Em síntese, o ano de 2024 veio provar que a opção do Plano de Ação para o Biometano em priorizar o potencial de produção num setor regulado como é o dos resíduos sólidos urbanos, secundarizando o setor primário, não foi a melhor opção. Pois é na pecuária que se encontra o maior potencial e onde os efeitos colaterais positivos são mais claros, para além de ser neste que os investidores privados têm maior capacidade de acelerar os projetos.

O desbloqueamento do setor necessita de apenas algumas medidas, a maioria identificadas no PAB, como sejam a clarificação dos licenciamentos (a qual não deverá ser simplificada de forma a não descredibilizar o setor à nascença); a operacionalização das provas de sustentabilidade associadas às matérias-primas (de forma a que não existam dúvidas quanto aos impactos dos projetos); a agilização de novas soluções de injeção na Rede Nacional de Gás, de modo a que nenhum projeto seja inviabilizado por baixos consumos nas redes próximas ou por distância às mesmas e a certificação do digerido como um fertilizante orgânico ou equivalente .

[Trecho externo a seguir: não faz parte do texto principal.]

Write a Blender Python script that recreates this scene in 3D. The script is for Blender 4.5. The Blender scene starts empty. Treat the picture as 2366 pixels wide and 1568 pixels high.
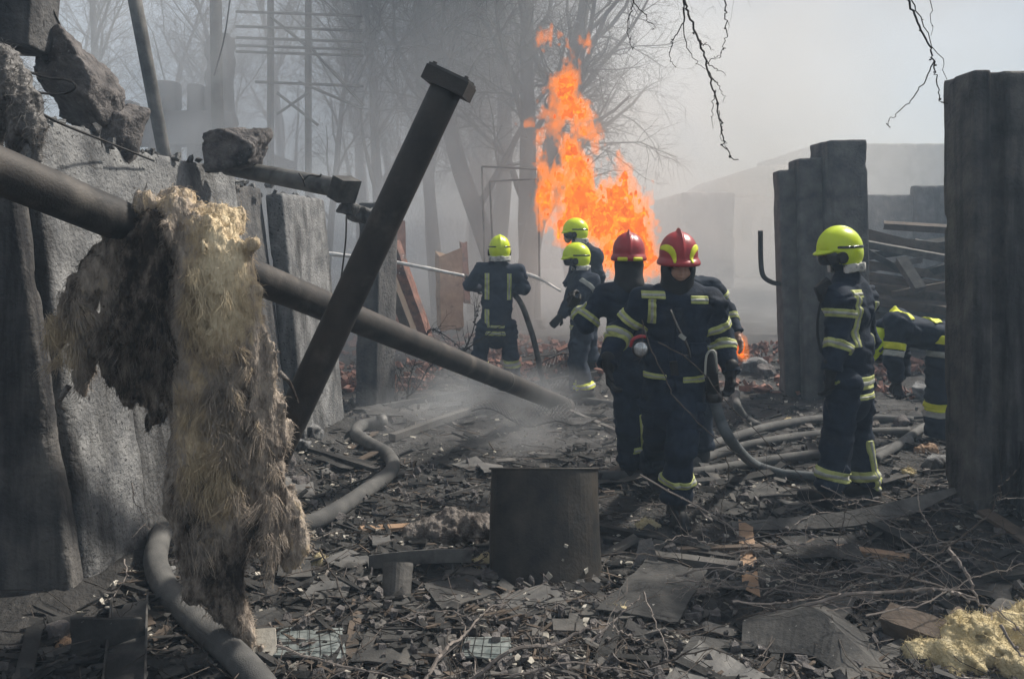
import bpy, math, random
import numpy as np
from mathutils import Vector, Matrix
random.seed(7); RNG = np.random.default_rng(7)
SC = bpy.context.scene
COL = SC.collection
R = math.radians

# ---------------------------------------------------------------- camera
CAM_Z, PITCH, FPX = 1.8, 0.0, 1839.0        # level camera with a vertical lens shift: uprights stay upright
cam_data = bpy.data.cameras.new('camera'); cam_data.lens = 28.0; cam_data.sensor_width = 36.0
cam_data.shift_y = -226.0/2365.0; cam_data.clip_start = 0.05; cam_data.clip_end = 1000
cam = bpy.data.objects.new('camera', cam_data); COL.objects.link(cam)
cam.location = (0, 0, CAM_Z); cam.rotation_euler = (R(90) - PITCH, 0, 0)
SC.camera = cam
# ---------------------------------------------------------------- light
SUN_EL, SUN_AZ = R(48), R(60)          # azimuth measured clockwise from +Y (the viewing direction)
world = bpy.data.worlds.new('World'); SC.world = world; world.use_nodes = True
nt = world.node_tree; nt.nodes.clear()
def N(t, kind, **kw):
    n = t.nodes.new(kind)
    for k, v in kw.items():
        if hasattr(n, k): setattr(n, k, v)
    return n
w_out = N(nt, 'ShaderNodeOutputWorld'); w_mix = N(nt, 'ShaderNodeMixShader')
w_sky = N(nt, 'ShaderNodeTexSky', sky_type='NISHITA', sun_disc=False, sun_elevation=SUN_EL, sun_rotation=SUN_AZ, dust_density=4.0)
b_sky = N(nt, 'ShaderNodeBackground'); b_sky.inputs[1].default_value = 0.11
b_smk = N(nt, 'ShaderNodeBackground'); b_smk.inputs[1].default_value = 0.66
w_tc = N(nt, 'ShaderNodeTexCoord')
w_no = N(nt, 'ShaderNodeTexNoise'); w_no.inputs['Scale'].default_value = 2.9; w_no.inputs['Detail'].default_value = 5; w_no.inputs['Roughness'].default_value = 0.5
w_rp = N(nt, 'ShaderNodeValToRGB')
els = w_rp.color_ramp.elements
els[0].position = 0.38; els[0].color = (0.26, 0.24, 0.205, 1)
els[1].position = 0.64; els[1].color = (0.56, 0.595, 0.62, 1)
e = els.new(0.50); e.color = (0.42, 0.39, 0.345, 1)
nt.links.new(w_tc.outputs['Generated'], w_no.inputs['Vector'])
nt.links.new(w_no.outputs['Fac'], w_rp.inputs['Fac'])
nt.links.new(w_rp.outputs['Color'], b_smk.inputs['Color'])
nt.links.new(w_sky.outputs['Color'], b_sky.inputs['Color'])
w_mix.inputs[0].default_value = 0.70
nt.links.new(b_sky.outputs[0], w_mix.inputs[1]); nt.links.new(b_smk.outputs[0], w_mix.inputs[2])
nt.links.new(w_mix.outputs[0], w_out.inputs['Surface'])
sun_d = bpy.data.lights.new('sun', 'SUN'); sun_d.energy = 4.1; sun_d.angle = R(4.0); sun_d.color = (1.0, 0.93, 0.83)
sun = bpy.data.objects.new('sun', sun_d); COL.objects.link(sun); sun.location = (10, 12, 20)
to_sun = Vector((math.sin(SUN_AZ) * math.cos(SUN_EL), math.cos(SUN_AZ) * math.cos(SUN_EL), math.sin(SUN_EL)))
sun.rotation_euler = to_sun.to_track_quat('Z', 'Y').to_euler()
SC.view_settings.view_transform = 'Standard'; SC.view_settings.look = 'None'
SC.view_settings.exposure = 0.60; SC.view_settings.gamma = 1.0
SC.render.engine = 'CYCLES'
cy = SC.cycles
cy.use_denoising = True; cy.max_bounces = 8; cy.diffuse_bounces = 2; cy.glossy_bounces = 2
cy.volume_bounces = 6; cy.transparent_max_bounces = 12; cy.sample_clamp_indirect = 4.0
cy.volume_step_rate = 1.0; cy.volume_max_steps = 128
HAZE = 0.0065
FIRE = 1.0
GAS = 4.2
# smoke puffs: centre, radii, density, colour, (noise scale, from, to, stretch)
PUFFS = [((-2.5, 17.5, 3.0), (12.0, 7.5, 8.0), 0.29, (0.985, 0.985, 1.0), (0.22, 0.30, 0.62, (1, 1, 1))),
         ((-2.6, 11.6, 1.6), (3.0, 2.4, 2.6), 0.36, (0.93, 0.965, 1.0), (0.6, 0.40, 0.66, (1, 1, 1))),
         ((-5.6, 12.2, 3.6), (3.8, 2.4, 2.8), 0.42, (0.94, 0.97, 1.0), (0.5, 0.38, 0.66, (1, 1, 1))),
         ((-0.1, 7.7, 0.12), (1.6, 1.5, 0.55), 1.0, (0.93, 0.96, 1.0), (1.5, 0.38, 0.66, (1, 1, 1.5))),
         ((1.6, 14.0, 1.8), (4.6, 2.0, 3.6), 0.34, (0.97, 0.87, 0.81), (0.6, 0.34, 0.64, (1, 1, 1))),
         ((8.0, 30.0, 5.0), (14.0, 8.0, 10.0), 0.17, (0.78, 0.71, 0.62), (0.16, 0.28, 0.60, (1, 1, 1)))]
# ---------------------------------------------------------------- layout helpers
def ray(x, y):
    u, v = (x - 1182.5) / FPX, (558.0 - y) / FPX
    return np.array([u, math.cos(PITCH) + v * math.sin(PITCH), v * math.cos(PITCH) - math.sin(PITCH)])
def P(x, y, d):
    r = ray(x, y); return np.array([0, 0, CAM_Z]) + r * (d / r[1])
def G(x, y, z=0.0):
    r = ray(x, y); return np.array([0, 0, CAM_Z]) + r * ((z - CAM_Z) / r[2])
# ---------------------------------------------------------------- numpy noise
def _h(i, j, k, s):
    n = (i.astype(np.uint32) * np.uint32(374761393) + j.astype(np.uint32) * np.uint32(668265263)
         + k.astype(np.uint32) * np.uint32(2147483647) + np.uint32((s * 974634777) & 0xffffffff))
    n = (n ^ (n >> np.uint32(13))) * np.uint32(1274126177)
    n = n ^ (n >> np.uint32(16))
    n = (n * np.uint32(2246822519)) ^ (n >> np.uint32(11))
    return (n & np.uint32(0xffff)).astype(np.float32) / 32767.5 - 1.0
def vnoise(p, s=0):
    p = np.asarray(p, np.float32); q = np.floor(p); f = p - q; i = q.astype(np.int64)
    f = f * f * f * (f * (f * 6 - 15) + 10)
    x, y, z = i[..., 0], i[..., 1], i[..., 2]; fx, fy, fz = f[..., 0], f[..., 1], f[..., 2]
    def l(a, b, t): return a + (b - a) * t
    return l(l(l(_h(x, y, z, s), _h(x+1, y, z, s), fx), l(_h(x, y+1, z, s), _h(x+1, y+1, z, s), fx), fy),
             l(l(_h(x, y, z+1, s), _h(x+1, y, z+1, s), fx), l(_h(x, y+1, z+1, s), _h(x+1, y+1, z+1, s), fx), fy), fz)
def fbm(p, oct=4, s=0, gain=0.5):
    p = np.asarray(p, np.float32); a, r, t = 1.0, 0.0, 0.0
    for o in range(oct):
        r = r + a * vnoise(p * (2.03 ** o) + 17.3 * o, s + o); t += a; a *= gain
    return r / t
def ss(x, a, b):
    t = np.clip((x - a) / (b - a), 0, 1); return t * t * (3 - 2 * t)
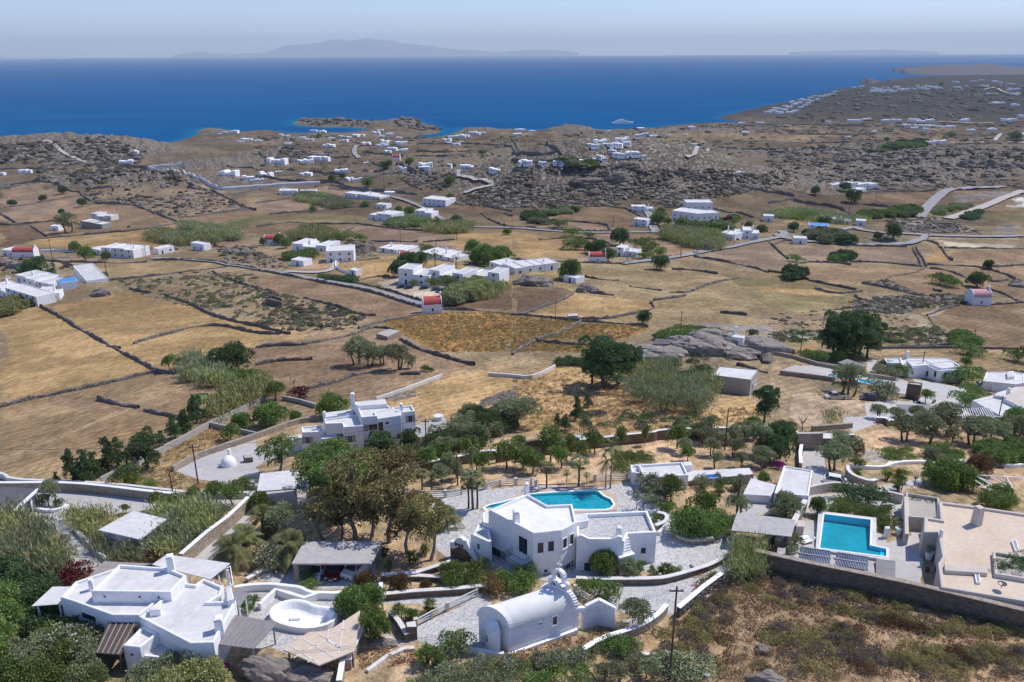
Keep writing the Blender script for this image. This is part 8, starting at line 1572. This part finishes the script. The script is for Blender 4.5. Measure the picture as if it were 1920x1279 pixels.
boulder('craggy brown rock under the grey pergola and tan roof', '2:330,1230', 3.2, 1.7, 1.9, a=-.25); boulder('craggy brown rock below the tan roof corner', '2:560,1240', 2.8, 1.6, 1.2); boulder('brown rock beside the yucca tree', '2:970,1065', 1.5, .9, .9); boulder('brown rock beside the bush left of the chapel', '3:125,1120', 1.2, .9, .9); boulder('small brown rock right of the apse bush', '2:1360,1105', 1.2, .8, .9); boulder('pale rock sticking out of the dry front slope', '4:395,1100', .9, .7, .6); boulder('dark rock at the bottom of the dry slope', '4:420,1270', 1.9, 1.0, .9)
for i, s in enumerate(('10:1790,700 ', '11:120,770', '11:200,780', '9:100,640', '9:30,620', '9:190,650', '9:760,850', '9:1750,540', '9:1850,545', '10:820,500', '11:570,830', '12:1880,790')): boulder(('grey boulder left of the long outcrop house', 'big rounded boulder under the outcrop house, left', 'big rounded boulder under the outcrop house, right', 'dark boulder above the blue roofed village, right', 'dark boulder above the blue roofed village, left', 'boulder above the blue roofed village, at its right end', 'dark boulder at the top of the golden field', 'flat grey outcrop right of the small barn, left part', 'flat grey outcrop right of the small barn, right part', 'boulder heap behind the arched window house', 'dark boulder at the dark ploughed plot', 'pale boulder at the right edge field wall')[i], s, *((7, 4, 4) if i < 3 else (5, 3, 3)), mat='rock')
for i, (s, a_, c_) in enumerate((('16:1500,1010', 30, 16), ('16:1640,1000', 34, 17), ('16:1780,1020', 30, 14), ('16:1880,1010', 26, 12), ('15:780,1110', 32, 14), ('15:560,1130', 34, 10), ('15:620,1210', 16, 9), ('15:880,1010', 24, 9), ('12:1640,-130', 20, 8))): boulder(ordlabel('massive grey rock slab on the far rocky ridge', i, 9), s, a_ * .45, a_ * .25, c_ * .5, 'rock_dark', .3)
rocks('rubble_heap', [('6:960,590 1010,530 1100,515 1180,540 1240,565 1160,580 1020,620', .5)], 420, .25, .7, 'rock', 'heap of loose grey stones behind the two storey house'); rocks('rubble_heap', [('6:1660,660 1700,590 1918,530 1960,560 1918,610 1760,640', .6)], 420, .3, .9, 'rock_dark', 'dark rubble heap in the dry grass'); rocks('rubble_heap', [('5:740,590 850,600 1050,640 1030,662 850,630', .4), ('5:1080,665 1130,660 1400,740 1340,750 1150,700', .4)], 420, .2, .5, 'rock', 'tumbled stones of two broken field walls'); rocks('rubble_heap', [('8:280,480 400,480 510,510 480,560 320,530', .3), ('12:960,290 1200,300 1580,390 1050,385', 1)], 420, .25, .7, 'rock', 'pale rubble and rock spoil')
# low cushion shrubs on the dry slopes near the camera
def cushions(name, label, polys, mats, rmin, rmax, ls=.16, dens=40, hf=.6):
    cols = {m: [] for m in mats}
    for s, m in polys:
        P = [tuple(G(p))[:2] for p in px(s)]; xs, ys = [p[0] for p in P], [p[1] for p in P]; X = NR.uniform(min(xs), max(xs), m * 3); Y = NR.uniform(min(ys), max(ys), m * 3); q = inside(X, Y, P); X, Y = X[q][:m], Y[q][:m]; Z = land_h(X, Y)
        for x, y, z in zip(X, Y, Z): r_ = RND.uniform(rmin, rmax); cols[mats[int(vnoise(np.array([x / 2.5]), np.array([y / 2.5]), 7)[0] * .999 * len(mats))]].append(lobes_leaves([(x, y, z + r_ * .1, r_ * RND.uniform(.8, 1.4), r_, r_ * hf)], dens, ls, ragged=.3))
    for m, L_ in cols.items():
        if L_: o = bpy.data.objects.new(name, quad_mesh(name, np.concatenate(L_), m)); COL.objects.link(o); setp(o, label, 'plants', kind='stuff')
mat_leaf('lf_heath', [(.13, .105, .08), (.23, .185, .14), (.33, .275, .22)]); mat_leaf('lf_moss', [(.18, .155, .06), (.29, .25, .10), (.42, .36, .16)])
cushions('cushion_scrub', 'low cushion shrubs on the dry front slope', [('4:60,700 420,610 760,700 1240,800 1893,900 1893,950 1500,960 1000,960 700,880 400,840 200,860', 190), ('4:780,850 1000,860 1500,990 1893,940 1893,1010 1400,1010 1100,960', 110), ('4:350,990 500,960 950,980 940,1060 420,1060', 60), ('4:450,1040 900,1080 1400,1180 1380,1220 1000,1180 640,1120', 70), ('4:1200,1080 1893,1100 1893,1200 1500,1190', 90), ('4:0,820 200,800 200,1060 0,1060', 60), ('4:0,1060 1893,1200 1893,1279 0,1279', 50), ('3:1240,1000 1587,880 1587,1150 1400,1130', 50)], ['lf_heath', 'lf_moss', 'lf_heath', 'lf_moss', 'lf_rust'], .35, .95, .14, 62, .8)
cushions('grass_tuft', 'dry straw coloured grass tufts', [('4:0,650 760,700 1893,920 1893,1279 0,1279', 1500), ('7:0,440 560,380 880,560 1480,680 1870,650 1870,820 1300,830 500,860 0,830', 1500), ('5:1190,1000 1560,790 1900,870 1290,1110', 260), ('5:750,1220 1240,1100 1480,1220 1700,1240 1400,1279', 220), ('3:460,1130 1060,960 1060,1010 500,1190', 120), ('2:870,1080 1400,1140 850,1200', 60)], ['lf_straw'], .2, .5, .22, 14, .9)
cushions('crop_rows', 'golden dried crop plants in the middle fields', [('10:960,1050 1400,970 1918,990 1918,1279 1380,1279 1080,1100', 900), ('11:0,1010 500,1045 160,1190 0,1279', 500), ('11:190,1180 520,1060 1020,1090 780,1190', 450), ('11:30,1240 170,1200 880,1215 780,1279 0,1279', 250)], ['lf_straw', 'lf_moss'], .3, .6, .4, 6, .9)
cushions('field_scrub', 'scattered low shrubs in the dry grass', [('7:450,700 1400,700 1300,830 600,840', 60), ('10:0,790 820,1010 700,1110 0,1070', 160), ('9:850,740 1918,700 1918,1070 960,800', 260), ('7:1200,130 1918,160 1918,330 1200,330', 90), ('8:0,90 1300,60 1400,180 0,160', 260), ('12:600,900 1640,860 1640,920 700,980', 160)], ['lf_olive', 'lf_dark', 'lf_heath'], .5, 1.4, .4, 12)
# bare beams of the white pergola by the big tree
H = empty('beam_pergola', G(px('4:1760,230')[0]), 'white beam pergola fanning out behind the big dense tree', 'pergola'); z = ORG[H.name].z + 2.6
for s in ('4:1610,95 1730,165', '4:1640,110 1780,165', '4:1700,105 1790,150', '4:1615,125 1700,185', '4:1620,95 1893,110', '4:1795,110 1830,170', '4:1640,190 1800,215', '4:1630,160 1720,180'):
    P = [onz(p, z) for p in px(s)]; mb = MB(); mb.beam(P[0], P[1], .12); mb.build('beam', 'white_trim', H)
for s in ('4:1620,100', '4:1795,110', '4:1640,190', '4:1830,170'): q = onz(px(s)[0], z); mb = MB(); mb.beam((q.x, q.y, z - 3), (q.x, q.y, z), .14); mb.build('post', 'white_trim', H)
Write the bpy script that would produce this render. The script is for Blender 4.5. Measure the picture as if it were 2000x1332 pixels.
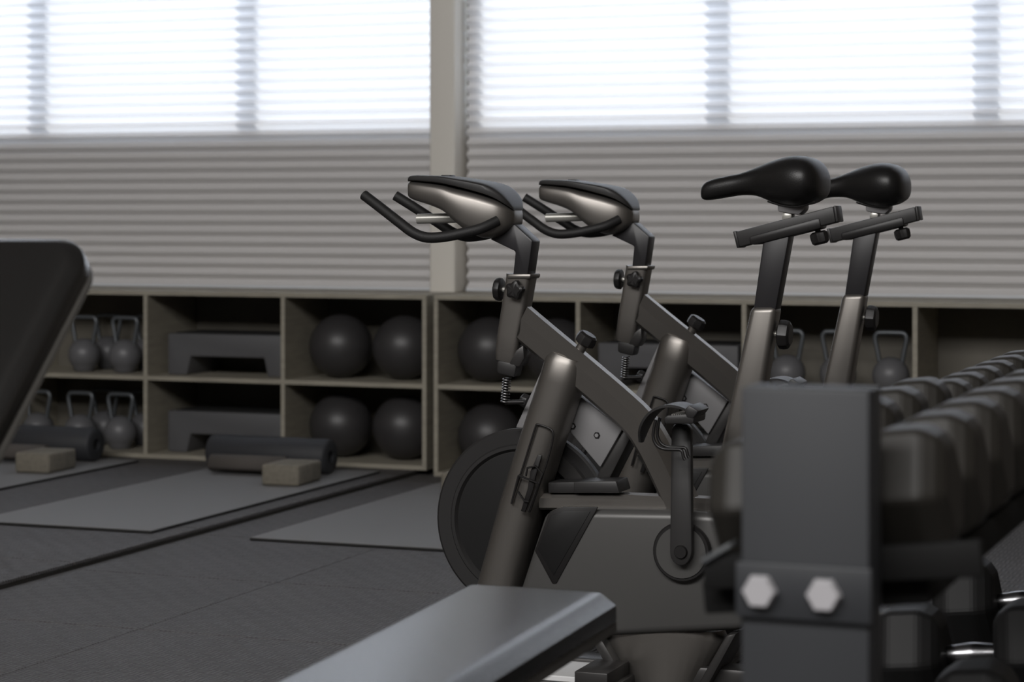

Ao nível da procura, importa clarificar a capacidade de as unidades industriais abrangida pelo Comércio Europeu de Licenças de Emissão poderem usar o biometano como forma de abate de emissões.

Neste caso, em que estamos perante uma tecnologia amplamente testada e em que existe procura e vontade de investir, não são necessárias criatividades e grupos de estudo que se eternizam. Apenas se pede aos decisores políticos ação e a análise de exemplos europeus já com provas dadas e maturidade.

Como nota final e se a Lei de Bases do Clima continuar a prever o fim da Rede Nacional de Gás em 2040, uma certeza temos: dificilmente haverá investimentos neste setor em Portugal.